On Wed, 20 Apr 2005, Ann Okerson wrote:

> At a meeting last week of consortial directors and representatives, an
> interesting topic was raised.  One consortium had developed a
> specialized (in subject) institutional repository using a particular
> vendor's IR software.  The content in this consortium's IR is available
> to the world for free and that will not change; the consortium and
> authors arecommitted to this.  At the same time, the vendor is marketing
> the software in a way that content developed and made available through
> the IR software by all of the vendor's IR customers can be cross
> searched with some nice enhancements - for a fee.  This set off quite a
> conversation.

And the moral is quite straightforward: Why resort to such (un-named)
"vendors" at all, when the most widely used "IR software" (Eprints,
Dspace, CDSware, etc.) is free, wiith no hidden catches?

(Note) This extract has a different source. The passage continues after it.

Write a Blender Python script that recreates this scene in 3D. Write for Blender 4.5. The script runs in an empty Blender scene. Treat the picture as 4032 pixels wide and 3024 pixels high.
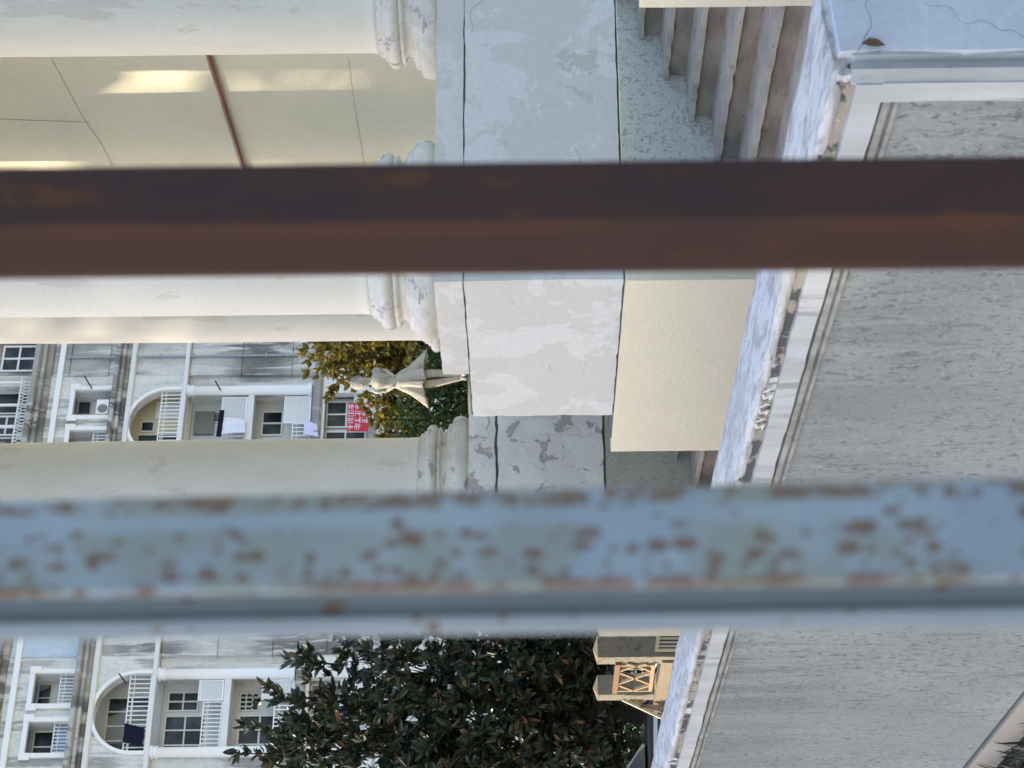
import bpy, bmesh, math, random
from math import sin, cos, pi, radians, sqrt, atan, tan
from mathutils import Vector, noise
C = bpy.context.scene
COL = C.collection
rnd = random.Random(7)

# ------------------------------------------------------------------ camera, world, sun, exposure
FPX = 7700.0
AZ = radians(25.1); TH = atan(59 / 7700); RHO = 0.011
F = Vector((sin(AZ) * cos(TH), cos(AZ) * cos(TH), sin(TH)))
R0 = Vector((cos(AZ), -sin(AZ), 0)); D0 = F.cross(R0)
DN = D0 * cos(RHO) - R0 * sin(RHO)       # photo +X  (the photo lies on its side: world down)
RT = R0 * cos(RHO) + D0 * sin(RHO)       # photo -Y
def ray(X, Y): return F + DN * ((X - 2016) / FPX) + RT * ((1512 - Y) / FPX)
def dep(X, Y, D): return ray(X, Y) * D
def onp(X, Y, i, val):
    q = ray(X, Y); return q * (val / q[i])

cam = bpy.data.objects.new('camera', bpy.data.cameras.new('camera')); COL.objects.link(cam)
from mathutils import Matrix
m = Matrix((DN, RT, -F)).transposed().to_4x4()
cam.matrix_world = m
cam.data.sensor_width = 36; cam.data.lens = FPX / 4032 * 36
cam.data.clip_start = 0.05; cam.data.clip_end = 1500
cam.data.dof.use_dof = True; cam.data.dof.focus_distance = 11.5; cam.data.dof.aperture_fstop = 20
C.camera = cam

SUN_EL, SUN_AZ = radians(35), radians(-54)     # azimuth from +Y, towards -X
w = bpy.data.worlds.new('World'); C.world = w; w.use_nodes = True
nt = w.node_tree; bg = nt.nodes['Background']
sk = nt.nodes.new('ShaderNodeTexSky'); sk.sky_type = 'NISHITA'; sk.sun_disc = False
sk.sun_elevation = SUN_EL; sk.sun_rotation = SUN_AZ; sk.air_density = 1.0; sk.dust_density = 1.0
tint = nt.nodes.new('ShaderNodeMix'); tint.data_type = 'RGBA'; tint.blend_type = 'MULTIPLY'; tint.inputs[0].default_value = 1
tint.inputs[7].default_value = (1.10, 1.0, .93, 1)         # the camera's warm white balance
nt.links.new(sk.outputs[0], tint.inputs[6]); nt.links.new(tint.outputs[2], bg.inputs[0]); bg.inputs[1].default_value = 0.15
ld = bpy.data.lights.new('sun', 'SUN'); ld.energy = 2.6; ld.angle = radians(0.5); ld.color = (1, .87, .66)
lo = bpy.data.objects.new('sun', ld); COL.objects.link(lo)
sv = Vector((sin(SUN_AZ) * cos(SUN_EL), cos(SUN_AZ) * cos(SUN_EL), sin(SUN_EL)))
lo.rotation_euler = sv.to_track_quat('Z', 'Y').to_euler()
C.view_settings.view_transform = 'Standard'; C.view_settings.look = 'None'
C.view_settings.exposure = 1.5; C.view_settings.gamma = 1.0
C.cycles.max_bounces = 6

# ------------------------------------------------------------------ mesh helpers
class MB:
    def __init__(s): s.v = []; s.f = []; s.mi = []; s.cur = 0
    def add(s, vs, fs):
        b = len(s.v); s.v += [tuple(p) for p in vs]
        for f in fs: s.f.append(tuple(i + b for i in f)); s.mi.append(s.cur)
        return s
    def box(s, x0, x1, y0, y1, z0, z1):
        v = [(x, y, z) for z in (z0, z1) for y in (y0, y1) for x in (x0, x1)]
        return s.add(v, [(0, 2, 3, 1), (4, 5, 7, 6), (0, 1, 5, 4), (2, 6, 7, 3), (0, 4, 6, 2), (1, 3, 7, 5)])
    def prism(s, poly, axis, a, b):            # poly in the two other axes, extruded along axis
        def P(p, t):
            if axis == 0: return (t, p[0], p[1])
            if axis == 1: return (p[0], t, p[1])
            return (p[0], p[1], t)
        n = len(poly)
        v = [P(p, a) for p in poly] + [P(p, b) for p in poly]
        fs = [tuple(range(n)), tuple(range(2 * n - 1, n - 1, -1))]
        fs += [(i, (i + 1) % n, (i + 1) % n + n, i + n) for i in range(n)]
        return s.add(v, fs)
    def lathe(s, prof, c=(0, 0, 0), n=48, wob=0):
        v = []; fs = []
        for k, (r, z) in enumerate(prof):
            for i in range(n):
                t = 2 * pi * i / n
                rr = r * (1 + wob * noise.noise(Vector((cos(t) * 2, sin(t) * 2, z * 9))))
                v.append((c[0] + rr * cos(t), c[1] + rr * sin(t), c[2] + z))
        for k in range(len(prof) - 1):
            for i in range(n):
                j = (i + 1) % n
                fs.append((k * n + i, k * n + j, (k + 1) * n + j, (k + 1) * n + i))
        fs.append(tuple(range(n - 1, -1, -1))); fs.append(tuple((len(prof) - 1) * n + i for i in range(n)))
        return s.add(v, fs)
    def tube(s, pts, r, n=6):
        pts = [Vector(p) for p in pts]; v = []; fs = []
        rs = r if isinstance(r, (list, tuple)) else [r] * len(pts)
        for k, p in enumerate(pts):
            t = (pts[min(k + 1, len(pts) - 1)] - pts[max(k - 1, 0)]).normalized()
            up = Vector((0, 0, 1)) if abs(t.z) < .9 else Vector((1, 0, 0))
            a = t.cross(up).normalized(); b = t.cross(a)
            for i in range(n):
                th = 2 * pi * i / n + pi / 4
                v.append(p + (a * cos(th) + b * sin(th)) * rs[k])
        for k in range(len(pts) - 1):
            for i in range(n):
                j = (i + 1) % n; fs.append((k * n + i, k * n + j, (k + 1) * n + j, (k + 1) * n + i))
        fs.append(tuple(range(n))); fs.append(tuple((len(pts) - 1) * n + i for i in range(n - 1, -1, -1)))
        return s.add(v, fs)
    def bar(s, a, b, w, d=None):
        d = d or w; a = Vector(a); b = Vector(b); t = (b - a).normalized()
        up = Vector((0, 0, 1)) if abs(t.z) < .9 else Vector((0, 1, 0))
        p = t.cross(up).normalized(); q = t.cross(p).normalized()
        v = [c + p * (i * w / 2) + q * (j * d / 2) for c in (a, b) for i, j in ((-1, -1), (1, -1), (1, 1), (-1, 1))]
        return s.add(v, [(0, 1, 2, 3), (7, 6, 5, 4), (0, 4, 5, 1), (1, 5, 6, 2), (2, 6, 7, 3), (3, 7, 4, 0)])
    def build(s, name, mat, parent=None, smooth=False, bevel=0, loc=None):
        me = bpy.data.meshes.new(name)
        v = s.v
        if loc is not None: v = [(p[0] - loc[0], p[1] - loc[1], p[2] - loc[2]) for p in v]
        me.from_pydata([tuple(p) for p in v], [], s.f); me.update()
        bm = bmesh.new(); bm.from_mesh(me); bmesh.ops.recalc_face_normals(bm, faces=bm.faces); bm.to_mesh(me); bm.free()
        mats = mat if isinstance(mat, (list, tuple)) else [mat]
        for q in mats: me.materials.append(q)
        if len(mats) > 1: me.polygons.foreach_set('material_index', s.mi)
        if smooth: me.polygons.foreach_set('use_smooth', [True] * len(me.polygons))
        o = bpy.data.objects.new(name, me); COL.objects.link(o)
        if loc is not None: o.location = loc
        if parent is not None: o.parent = parent
        if bevel:
            bv = o.modifiers.new('b', 'BEVEL'); bv.width = bevel; bv.segments = 2; bv.limit_method = 'ANGLE'; bv.angle_limit = radians(40)
        return o

def rough_box(x0, x1, y0, y1, z0, z1, step, amp, sc=6, seed=0, edge=0.0):
    """box with gridded faces, displaced by noise; edges crumble inward by 'edge'"""
    bm = bmesh.new()
    nx = max(1, int(round((x1 - x0) / step))); ny = max(1, int(round((y1 - y0) / step))); nz = max(1, int(round((z1 - z0) / step)))
    def face(o, a, b, na, nb):
        g = [[bm.verts.new((Vector(o) + Vector(a) * i / na + Vector(b) * j / nb)) for j in range(nb + 1)] for i in range(na + 1)]
        for i in range(na):
            for j in range(nb): bm.faces.new((g[i][j], g[i + 1][j], g[i + 1][j + 1], g[i][j + 1]))
    X = (x1 - x0, 0, 0); Y = (0, y1 - y0, 0); Z = (0, 0, z1 - z0)
    face((x0, y0, z0), X, Z, nx, nz); face((x0, y1, z0), Z, X, nz, nx)
    face((x0, y0, z0), Z, Y, nz, ny); face((x1, y0, z0), Y, Z, ny, nz)
    face((x0, y0, z0), Y, X, ny, nx); face((x0, y0, z1), X, Y, nx, ny)
    bmesh.ops.remove_doubles(bm, verts=bm.verts, dist=1e-5)
    bmesh.ops.recalc_face_normals(bm, faces=bm.faces)
    cx, cy, cz = (x0 + x1) / 2, (y0 + y1) / 2, (z0 + z1) / 2
    for v in bm.verts:
        p = v.co.copy(); q = p * sc + Vector((seed, seed * .7, 0))
        n = noise.noise_vector(q) + noise.noise_vector(q * 3.1) * .4
        v.co = p + n * amp
        ne = sum((abs(p.x - x0) < 1e-4 or abs(p.x - x1) < 1e-4, abs(p.y - y0) < 1e-4 or abs(p.y - y1) < 1e-4, abs(p.z - z0) < 1e-4 or abs(p.z - z1) < 1e-4))
        if edge and ne >= 2:
            k = max(0, noise.noise(p * 9 + Vector((seed, 3, 1))) + .15) + max(0, noise.noise(p * 24)) * .5
            d = Vector((cx - p.x if abs(p.x - x0) < 1e-4 or abs(p.x - x1) < 1e-4 else 0, cy - p.y if abs(p.y - y0) < 1e-4 or abs(p.y - y1) < 1e-4 else 0, cz - p.z if abs(p.z - z0) < 1e-4 or abs(p.z - z1) < 1e-4 else 0))
            d = Vector([math.copysign(1, c) if c else 0 for c in d])
            v.co += d * (k * edge)
    me = bpy.data.meshes.new('m'); bm.to_mesh(me); bm.free()
    me.polygons.foreach_set('use_smooth', [True] * len(me.polygons))
    return me
def mobj(name, me, mat, parent=None, loc=None):
    me.name = name
    if isinstance(mat, (list, tuple)):
        for q in mat: me.materials.append(q)
    else: me.materials.append(mat)
    if loc is not None: me.transform(Matrix.Translation(-Vector(loc)))
    try: me.set_sharp_from_angle(angle=radians(38))
    except Exception: pass
    o = bpy.data.objects.new(name, me); COL.objects.link(o)
    if loc is not None: o.location = loc
    if parent is not None: o.parent = parent
    return o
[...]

And what's wrong with cross-searching with the OAI protocol? (That was
what it was designed for.)

And I wouldn't want to try to build a business these days based on a
for-fee searching service over OA archive contents, because be my product
ever so spiffy for the moment, it is a foregone conclusion that (many)
enterprising grad students will soon top it with a better search tool, and
for free.

> o One side reasoned that owners of the IRs should/could refuse to have
> their content participate, even passively, in such a commercial setting,
> as antithetical to their desires when they set up the IR.

Doesn't matter in the slightest. OA content is OA content. If someone
thinks he can sell a service on top of it, let him try. If he succeeds,
he's got something people find useful enough to buy. If he fails (or a
grad student tops him the next day), that's business...

> o Others reasoned that owners of the IRs should/could cooperate with the
> IR software vendor to assure that the content can be included (author
> permissions, etc.) so that authors can also get the benefit of better,
> more focused search and services.

No need for the IR to either cooperate or thwart: OA content is OA
content. If it's there, online, OAI-compliant, free, and harvestable, it's
there. The primary content-providers (the authors and their copyright
co-holders) can of course challenge the use of their particular piece of
content for illegal commercial or political purposes, but that's not the
business of the OA Archives. They just provide a means for their authors
to provide Open Access to their articles.

> Any thoughts about this kind of situation?  There is a lot of potential
> for a lot of re-use, re-purposing, upgrading of works that are freely
> available.  It's a new world we're entering. Ann Okerson/Yale Library

Potential there is. But when the works are themselves all OA, and freely
available to all directly, it puts some limits on cash-in aspirations that
will bring some surprises disappointments to those who try to over-reach
their grasp in this unfamiliar new world.

Patience. The 1st, 2nd, and Nth priority today is getting OA content up
from its current 10-20% level to 100%. No need to worry about pre-empting
pipe-dreams about commercial cash-cows. Just keep pumping those OA
articles! The OA will take care of itself.